We've been using the web (as in documents interconnected with links between servers) for a great number of tasks it was never quite designed to solve, and the result has always been awkward. It's been very refreshing to move away from the web browser-search engine duo for these things.
For one, and it took me a while to notice what was off, but there are like no ads anymore, anywhere. Not because I use adblockers, but because I simply don't end up directed to places where there are ads. And let me tell you, if you've been away from that stuff for a while, and then come back, holy crap what a dumpster fire.
The web browser has been center stage for a long while, coasting on momentum and old habits, but it turns out it doesn't need to be, and if you work to get rid of it, you get a better and more enjoyable computing experience. Given how much better this feels, I can't help but feel we're in for a big shift in how computers are used.
[1] You can just launch 'chrome --app=url' to make one. Or use Electron if you want to customize the UI yourself.
As a serious computer user getting on for 25 years using text based search tools I've long made various "single-site" tools. A big inspiration way back was Surfraw [1], originally created by Julian Assange.
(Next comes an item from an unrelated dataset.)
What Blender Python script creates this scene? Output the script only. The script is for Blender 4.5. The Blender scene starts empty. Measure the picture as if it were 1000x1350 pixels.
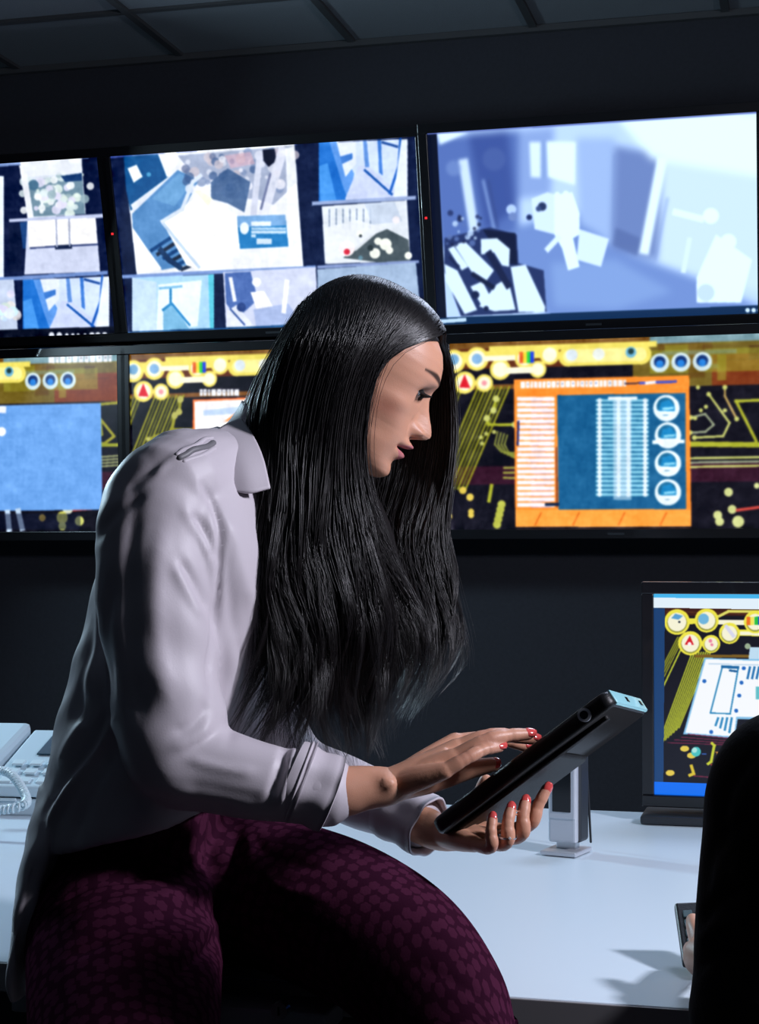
import bpy, bmesh, math, random
import numpy as np
from mathutils import Vector, Matrix
random.seed(7); rng = np.random.default_rng(7)
PI = math.pi
S = bpy.context.scene
COL = S.collection

# ------------------------------------------------------------------ camera, world, lights
F, CX, CY, CZ = 2200.0, 500.0, 740.0, 1.22          # focal length in pixels of the 1000 x 1350 frame, horizon row, eye height
def P(px, py, D): return np.array([(px-CX)*D/F, D, CZ-(py-CY)*D/F])
def proj(v):
    v = np.asarray(v, float); d = v[..., 1]
    return np.stack([CX+F*v[..., 0]/d, CY-F*(v[..., 2]-CZ)/d], -1)
cam = bpy.data.cameras.new('camera'); co = bpy.data.objects.new('camera', cam); COL.objects.link(co)
cam.sensor_fit = 'VERTICAL'; cam.sensor_height = 36; cam.sensor_width = 36*1000/1350
cam.lens = F/1350*36; cam.shift_y = 65/1350; cam.clip_start = .05
co.location = (0, 0, CZ); co.rotation_euler = (PI/2, 0, 0)
S.camera = co
S.view_settings.view_transform = 'Standard'; S.view_settings.look = 'None'
S.view_settings.gamma = 1; S.view_settings.use_curve_mapping = False
S.view_settings.exposure = 0.0
w = bpy.data.worlds.new('world'); S.world = w; w.use_nodes = True
w.node_tree.nodes['Background'].inputs[0].default_value = (.10, .16, .26, 1)
w.node_tree.nodes['Background'].inputs[1].default_value = .035
def area(name, loc, target, size, power, col, sizey=None, spread=None):
    l = bpy.data.lights.new(name, 'AREA'); l.energy = power; l.color = col
    l.shape = 'RECTANGLE'; l.size = size; l.size_y = sizey or size
    if spread: l.spread = math.radians(spread)
    o = bpy.data.objects.new(name, l); COL.objects.link(o); o.location = loc
    o.rotation_euler = (Vector(target)-Vector(loc)).to_track_quat('-Z', 'Y').to_euler()
    return o
area('key_lamp', (1.70, 1.22, 2.06), (-.1, 1.9, 1.1), .24, 54, (.87, .87, 1.0))
area('desk_lamp', (-1.9, 4.5, 2.1), (.35, 2.5, .75), .3, 50, (.60, .84, 1.0))
area('rim_lamp', (.9, 3.6, 2.6), (-.1, 2.0, 1.3), .5, 16, (.66, .76, 1.0))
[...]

Reality is, most of us use a small number of websites regularly. nearly all the info I want to touch is three keystrokes away on the command-line or from within emacs.
When search died, a few years ago practically now, I was still teaching a level-7 Research Methods course. The universities literally did not notice that all of the advice we gave students was totally obsolete and that it was not really possible to conduct academic research that way.
Research today is very much more like it was in the pre-interent era. You need to curate and keep in mind a set of reliable sources and personal, private collections.
Had the misfortune of needing to spend a week using a standard browser and sites like Google. It was beyond shocking. What I found I can only describe as a wastescape, a war zone, a bombed-out favela with burned out cars, overflowing sewers, piles of rubble and dead dogs lying in gutters.
My first thought was kinda, "Oh sweet Jesus Christ, what happened to my Internet?", and the very next one was "How does anyone get anything done now?" How does the economy still function? And of the course the answers are "They don't" and "It doesn't".
I think this is a really serious situation. There's simply no way that as "knowledge workers", scientists, or whatever people call us now, we can be as competitive as we were 10 or 20 years ago given the colossal degradation of our tools. We have to stop this foolish self-deception that things are "getting better". Google were a company that created free search. Well done. But that was then. We remain stuck in this strange mythology that advertising companies like Google and other enshitified BigTech are a net asset to the economy. Surely they're a vast parasitical drain and need digging into the ground so the rest of us can get on with something resembling progress?